Poem Translations

‘Soil’ by Daljeet Jutla

“teeyan” = Daughters

“uchay tahve peeng pade jithay aap hulara aavey” = “tie the rope for the swings high up on the tree where the wind will help it sway”

‘Flooding’ by Shagufta Iqbal

In her poem ‘Flooding’ Shagufta Iqbal uses a few verses from a poem by poet Amrita Pritam.

In her poem ‘Ajj Aakhann Waris Shah Nu’ (Today I am calling upon Waris Shah, published 1949) Amrita Pritam movingly and passionately expressed the trauma that the 1947 India/Pakistan Partition had on women at the time. Amrita is regarded as the leading 20th Century poet of the Punjabi Language

In this poem Amrita calls out to the famous Poet Waris Shah (who had published a famous love poem called “Heer”, based on a star-crossed love story between a girl called Heer and a boy called Ranja – like the story of Romeo and Juilet) to speak from beyond the grave about the horrors the women of Punjab were suffering during partition. The poem Heer was written by Waris Shah in 1766.

Please note the translations below are not translating each word, and each verse has been translated to provide an overview of what Amrita Pritam was trying to convey.

Kiton qubran wichon bol 

Tey ajj kitab-e-ishaq daa

Koy agla warka phol

“Please get up from your grave and speak to us, and turn the next page of this love story”


Ikk royi sii tee Punjab di

Tu likh likh maareyn wain

Ajj lakhaan teeyyan rondiyan

Tenu Waris Shah nu kain

Go and tell Waris Shah that Heer was only one daughter of Punjab, and when she suffered in love, you wrote and wrote about her suffering, but now thousands of daughters of Punjab are crying, and you are quiet.
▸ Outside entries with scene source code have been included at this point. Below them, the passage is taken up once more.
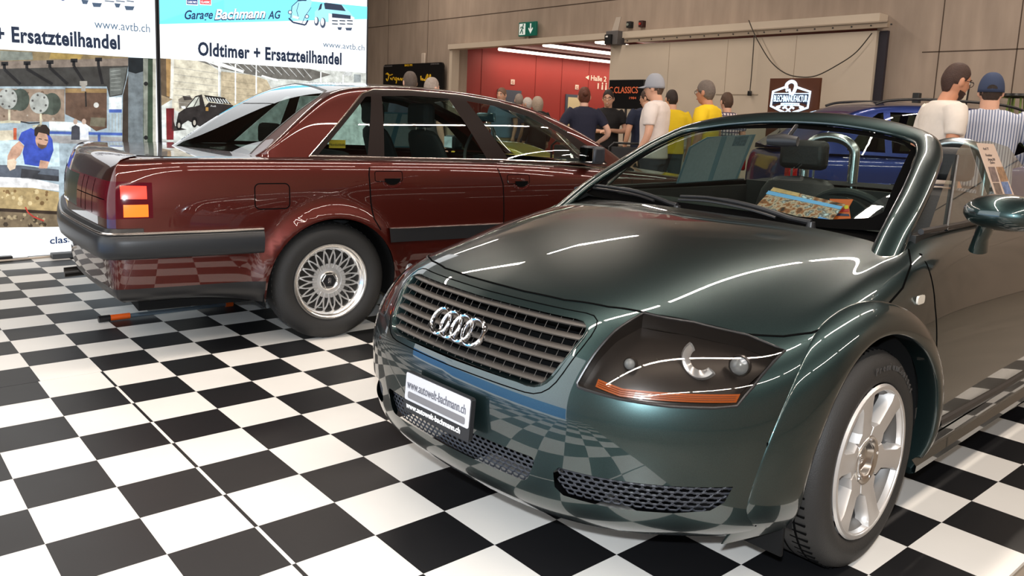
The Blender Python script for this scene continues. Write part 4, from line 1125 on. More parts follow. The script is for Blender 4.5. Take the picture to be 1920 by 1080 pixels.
# ---- six-spoke wheels
def six_wheel(parent, x, y, sgn, R=.317):
    w = thing('wheel', 'x', 'x'); del w['label']; del w['category']; w.location = (x, y, R); w.parent = parent
    if sgn < 0: w.rotation_euler = (0, 0, PI)
    ax = (0, 1, 0); hw = .1125; rr = .222
    t = MB(); t.lathe([(rr, hw-.014), (rr+.010, hw-.004), (rr+.035, hw+.003), (R-.03, hw-.004), (R-.012, hw-.018), (R-.003, hw-.04), (R, hw-.07), (R, -hw+.07), (R-.003, -hw+.04), (R-.012, -hw+.018), (R-.03, -hw+.004), (rr+.03, -hw), (rr, -hw+.012), (rr-.01, 0)], axis=ax, n=80, close=True)
    ty = t.build('tyre', rubber, w, sharp=50)
    g = MB()
    for k in range(70):
        a = 2*PI*k/70; d = np.array([math.cos(a), 0, math.sin(a)]); Rm = np.array([[d[0], 0, -d[2]], [0, 1, 0], [d[2], 0, d[0]]])
        for s_ in (-1, 1): g.box(d*(R-.0015)+np.array([0, s_*(hw-.062), 0]), (.0045, .050, .0045), Rm)
    g.build('tread_grooves', dark, ty, smooth=False)
    g = MB()
    for s_ in (-.045, 0, .045): g.lathe([(R+.0005, s_-.0035), (R+.0005, s_+.0035)], axis=ax, n=80)
    g.build('tread_channels', dark, ty)
    g = MB(); word = 'PremiumContact'; tot = 1.15
    for i, c_ in enumerate(word):
        a = math.radians(80)+tot*i/len(word); r_ = R-.052
        o_ = np.array([r_*math.cos(a), hw+.0025, r_*math.sin(a)]); xd = np.array([-math.sin(a), 0, math.cos(a)]); yd = np.array([math.cos(a), 0, math.sin(a)])
        try: g.text(c_, o_, xd, yd, .030, depth=.0012, bold=.01)
        except Exception: pass
    g.build('sidewall_lettering', mat('tyre_letter', (.045, .043, .042), .5), ty)
    r = MB(); r.lathe([(rr+.002, hw-.006), (rr-.004, hw+.001), (rr-.014, hw+.001), (rr-.016, hw-.006), (rr-.018, hw-.02)], axis=ax, n=80)
    ro_ = r.build('rim', alloy, w, sharp=40)
    r = MB(); r.lathe([(rr-.018, hw-.019), (rr-.026, hw-.03), (rr-.034, hw-.06), (rr-.038, -.02), (rr-.03, -hw+.02)], axis=ax, n=80)
    r.build('rim_barrel', mat('barrel_grey', (.13, .125, .12), .5, metal=.6), ro_, sharp=40)
    s = MB(); n = 6
    def face(r_): return hw+.000-.026*(1-min(1, r_/.20))**1.25-.0
    for k in range(n):
        a = 2*PI*k/n+math.radians(12); rows = []
        e1 = np.array([math.cos(a), 0, math.sin(a)]); e2 = np.array([-math.sin(a), 0, math.cos(a)])
        for r_ in (.045, .065, .085, .105, .13, .155, .18, .202, .211):
            hwid = .026+.005*((r_-.045)/.165)**1.0
            if r_ < .09: hwid = r_*math.tan(PI/6)*(1.0 if r_ < .075 else .96)
            hwid = max(hwid, .026) if r_ > .07 else hwid
            if r_ > .195: hwid += (r_-.195)*1.1
            yf = face(r_); dp = .040
            rows.append([e1*r_+e2*q*hwid+np.array([0, yf-z_, 0]) for q, z_ in ((-1.10, dp), (-1.04, .010), (-.94, .002), (-.5, 0), (0, 0), (.5, 0), (.94, .002), (1.04, .010), (1.10, dp))])
        s.grid(rows)
    s.lathe([(.205, hw-.004), (.2105, hw+.0015), (.219, hw+.001)], axis=ax, n=80)
    s.build('spokes', mat('wheel_silver', (.55, .53, .51), .40, metal=.7), w, sharp=28)
    c = MB(); c.lathe([(.072, hw-.034), (.073, hw-.018), (.069, hw-.013), (.052, hw-.014), (.048, hw-.018), (.041, hw-.032), (.034, hw-.037), (.0001, hw-.037)], axis=ax, n=48)
    cc = c.build('hub_cap', alloy_p if False else mat('hub_alloy', (.55, .52, .49), .22, metal=1), w, sharp=50)
    c = MB()
    for k in range(5):
        a = 2*PI*k/5+.5; c.cyl((.060*math.cos(a), hw-.020, .060*math.sin(a)), (.060*math.cos(a), hw-.0115, .060*math.sin(a)), .0045, n=8)
    c.build('wheel_bolts', chrome, cc)
    c = MB(); q = math.radians(-45)
    for k in range(4):
        cx_ = -.0165+.011*k
        pts = []
        for a in np.linspace(0, 2*PI, 17)[:-1]:
            u_, v_ = cx_+.0085*math.cos(a), .0085*math.sin(a)
            pts.append((-(u_*math.cos(q)-v_*math.sin(q)), hw-.0355, u_*math.sin(q)+v_*math.cos(q)))
        c.tube(pts, .0014, 5, closed=True)
    c.build('ring_badge', chrome, cc)
    b = MB(); b.lathe([(.0001, hw-.10), (.150, hw-.10), (.150, hw-.12)], axis=ax, n=48); b.lathe([(.155, hw-.13), (.215, hw-.13)], axis=ax, n=48)
    b.build('brake_disc', mat('brake_steel', (.20, .19, .18), .4, metal=.8), w)
    b = MB(); b.box((-.13, hw-.10, .03), (.07, .05, .16)); b.build('brake_caliper', mat('caliper', (.10, .10, .10), .5, metal=.5), w, bevel=.01)
    return w
for s in (1, -1): six_wheel(tt, 0, s*.722, s); six_wheel(tt, -2.425, s*.745, s)
# ================================================================== end wall, sliding door, red passage
beige = mat('beige_paint', lin((202, 188, 170)), .55, var=.04, vscale=1.5)
beige2 = mat('beige_steel', lin((160, 144, 126)), .45)
redw = mat('red_wall_paint', lin((150, 46, 40)), .6, var=.06, vscale=1)
slate = mat('slate_paint', lin((72, 78, 92)), .5)
LY = 10.8
wall('wall_passage_left', -12.45, -12.25, WALL_Y+.35, 24, 0, 3.1, redw)
wall('wall_passage_end', -12.45, -1.0, 24, 24.2, 0, 3.1, redw)
wall('wall_passage_right', -1.2, -1.0, WALL_Y+.35, 24, 0, 3.1, redw)
wall('ceiling_passage', -12.45, -1.0, WALL_Y+.35, 24.2, 3.08, 3.2, mat('red_ceiling', lin((120, 34, 30)), .6))
j = MB()
for y in (12.2, 14.1, 15.1, 16.2, 19.0): j.box((-12.246, y, 1.55), (.008, .012, 3.1))
struct(j.build('trim_1', mat('red_joint', lin((120, 34, 30)), .7), smooth=False))
for k, (y0, y1, cream) in enumerate(((12.76, 13.58, False), (15.28, 15.95, True))):
    m = MB(); m.box((-12.235, (y0+y1)/2, 1.0), (.04, y1-y0, 2.0)); o = struct(m.build('door_%d' % (k+1), slate, smooth=False))
    if cream:
        m = MB(); m.box((-12.212, (y0+y1)/2, .96), (.01, y1-y0-.16, 1.92)); m.build('door_leaf', mat('cream_leaf', lin((205, 190, 150)), .5), o, smooth=False)
    t = MB(); t.box((-12.24, (y0+y1)/2+.1, 2.22), (.02, .13, .13)); d = t.build('door_number_sign', mat('sign_white', lin((225, 205, 190)), .5), smooth=False)
    tag(d, ('small white letter sign above the plain slate door', 'small white letter sign above the cream leaf door')[k], 'sign')
    t = MB(); t.text('G', (-12.229, (y0+y1)/2+.06, 2.175), (0, 1, 0), (0, 0, 1), .11, depth=.002, bold=.02); t.build('letter', redw, d)
m = MB(); m.prism([(0, .06), (.14, .125), (.14, -.005)], (-12.245, 16.05, 2.46), (0, 1, 0), (0, 0, 1), .006)
h = m.build('direction_sign', mat('sign_white', 0), smooth=False); tag(h, 'white wall lettering with arrow pointing to the next hall on red wall', 'sign')
m = MB(); m.text('Halle 2', (-12.245, 16.28, 2.45), (0, 1, 0), (0, 0, 1), .21, width=.66, depth=.006, bold=.015); m.build('lettering', mat('sign_white', 0), h)
m = MB()
for y in (16.78, 16.94): m.ball((-12.24, y, 2.39), (.006, .03, .03), 10, 6); m.box((-12.24, y, 2.28), (.008, .07, .15), taper=.6)
m.box((-12.24, 16.60, 2.30), (.008, .05, .17)); m.build('washroom_symbols', mat('sign_white', 0), h)
for x, y0 in ((-11.75, 12.35), (-9.8, 12.1), (-8.1, 12.1)):
    m = MB(); m.tube([(x, y0, 2.985), (x, 22, 2.985)], .038, 12); o = m.build('passage_tube_light', mat('tube_glow', (1, 1, 1), .5, emit=(1, .88, .72), es=1.6))
    tag(o, {-11.75: 'long glowing tube light nearest the red wall in the passage', -9.8: 'long glowing tube light, second from the red wall', -8.1: 'short visible end of a glowing tube light beside the door motor'}[x], 'light')
    m = MB(); m.box((x, (y0+22)/2, 3.05), (.05, 22-y0, .06)); m.build('tube_mount', mat('mount', (.1, .03, .03), .5), o, smooth=False)
    area('passage_lamp', (x, (y0+22)/2, 2.93), .08, 22-y0, 22, (1, .86, .70))
# beam over the opening, runner rail, door leaf
m = MB(); m.box(((-11.72-1.18)/2, LY+.05, 2.898), (11.72-1.18, .26, .115)); struct(m.build('trim_2', beige, smooth=False))
m = MB(); m.box((-11.66, LY+.08, 1.42), (.11, .22, 2.84)); struct(m.build('trim_3', beige, smooth=False))
dl = MB(); dl.box(((-6.38-1.2)/2, LY-.02, 1.36), (6.38-1.2, .10, 2.70)); dlo = dl.build('door_3', beige, smooth=False); struct(dlo)
m = MB(); m.box(((-6.0-1.0)/2, LY-.11, 2.785), (4.95, .07, .09)); m.box(((-6.0-1.0)/2, LY-.15, 2.82), (4.95, .03, .02)); rl = m.build('door_rail', beige2, smooth=False); tag(rl, 'grey-beige runner rail along the top of the sliding door', 'rail')
m = MB()
for k in range(18): m.cyl((-5.9+.29*k, LY-.155, 2.775), (-5.9+.29*k, LY-.14, 2.775), .012, n=8)
m.build('rail_bolts', mat('bolt_dark', (.03, .03, .03), .5), rl)
m = MB(); m.box((-1.13, LY+.02, 1.36), (.12, .06, 2.7)); struct(m.build('trim_4', mat('dark_frame', lin((38, 34, 44)), .5), smooth=False))
for x in (-4.95, -3.72, -2.46): 
    m = MB(); m.box((x, LY-.0715, 1.36), (.006, .004, 2.68)); struct(m.build('trim_5', beige2, smooth=False))
def LP(u, v, y=LY-.09): return hit(u, v, (0, y, 0), (0, 1, 0))
m = MB(); a = LP(1155, 72); m.box(a, (.30, .26, .26)); mo = m.build('door_motor', mat('motor_grey', lin((95, 92, 92)), .5), bevel=.01); tag(mo, 'grey motor box at the left end of the sliding-door rail', 'motor')
m = MB(); m.box(a+np.array([-.05, -.15, -.03]), (.16, .06, .18)); m.build('motor_cover', blk, mo); m = MB(); m.box(a+np.array([-.07, -.185, .02]), (.05, .01, .03)); m.build('motor_label', white_m, mo)
m = MB(); b_ = LP(1150, 50); m.prism([(0, 0), (.16, 0), (.22, .26), (.10, .26)], (a[0]-.1, LY-.1, a[2]+.13), (1, 0, 0), (0, 0, 1), .02); m.build('motor_bracket', mat('bracket', lin((190, 178, 165)), .4), mo)
for u, v, c_, lb in ((1181, 46.5, (30, 32, 34), 'small black switch box above the sliding-door beam'), (1204, 45, (60, 30, 28), 'small switch box with a red button above the sliding-door beam')):
    m = MB(); p = LP(u, v, WALL_Y-.05); m.box(p, (.10, .10, .12)); o = m.build('switch_box', mat('sw%d' % u, lin(c_), .5), bevel=.006); tag(o, lb, 'switch')
    m = MB(); m.cyl(p+np.array([-.01, -.05, 0]), p+np.array([-.01, -.065, 0]), .025, n=14); m.build('button', mat('btn%d' % u, lin((170, 40, 30) if u > 1200 else (140, 150, 140)), .4), o)
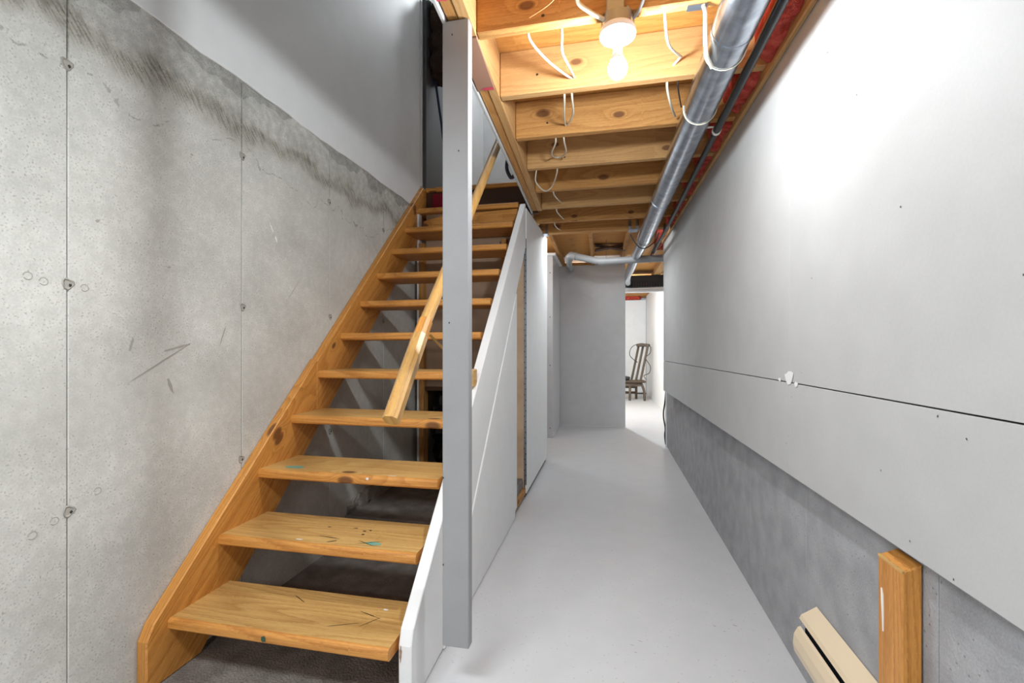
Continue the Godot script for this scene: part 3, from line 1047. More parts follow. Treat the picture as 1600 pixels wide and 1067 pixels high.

Uth dard-mandaa diya dardiya

Utt tak apna Punjab

Ajj bailey lashaan bichiyaan

Tey loaw di parhriya chenaab

Rise from the grave (Waris) sympathiser of those who suffer and feel pain

Rise and see the state of your Punjab

Thousands of dead bodies litter the Soil of Punjab

And the Chenab River is full of blood”

Ajj Ankha Waris Shah Nu

Kiton qubran wichon bol

Tey ajj kitab-e-ishaq daa

Koy agla warka phol

“Today I call upon Waris Shah to get up from the grave and speak to us, and turn the next page of this love story”

We’d like to thank Mrs Amrita Mohan & Mr Kuljinder Singh Kahlon for helping us translate the verses from Amrita Pritam’s poem.

 

Additional Information:

This extract, copied below, may help you to understand some more about the context of this poem.

This couplet is written by Punjabi poet Amrita Pritam. In these lines Pritam has been able to express in depth the pain and sorrow in Punjab at the time of partition of India in 1947. A large part of Punjab was partitioned into the present Pakistan’s Punjab.

Amrita Pritam has related the incident to the Waris Shah's poem “HEER”. Waris Shah had perfectly expressed the pain felt by HEER in the love story of HEER RANJHA.

Pritam asks Waris Shah to speak from his grave to express the pain of the people today. Do it as beautifully as he did in his poem HEER. When Heer got separated from Ranjha, Waris Shah cried through his poetry and now thousands of love stories and relations are going to end. Who will cry for them? Who will express their pain? Who will share their sorrows? Who will express how the love got converted to hatred? All the daughters of Punjab ask Waris Shah to come out of his grave and see his Punjab whose land is covered by the dead bodies and the River Chenab is filled blood and express how it feels when violence replaces compassion, when rape replaces respect, when closely knit fabric of Punjab has been torn apart.

This has been similarly asserted by Khushwant singh in his novel 'Train to Pakistan' and also a movie based on the novel.

The reference to River Chenab has added a special touch in the poem because river Chenab is symbolically more attached with Pakistan side of Punjab this is because for most of its length it flows in Pakistan. The other rivers like Ravi, Beas and Sutlej are still on the Indian side of Punjab. And river Jhelum has not been mentioned because it mostly flows in Jammu and Kashmir and fully flows into Punjab of Pakistan. Pritam has beautifully selected Chenab to make it more touching to the reader. The river Chenab was also the setting for Waris Shah’s poem ‘Heer’, and features in other famous love stories from India like ‘Sohni Mahiwal’, ‘Mirza Sahiban’ and ‘Sassi Punnhun’. 


The poem is an expression from the stand-point of the girls. This is because they were the worst sufferers because of crimes like rape.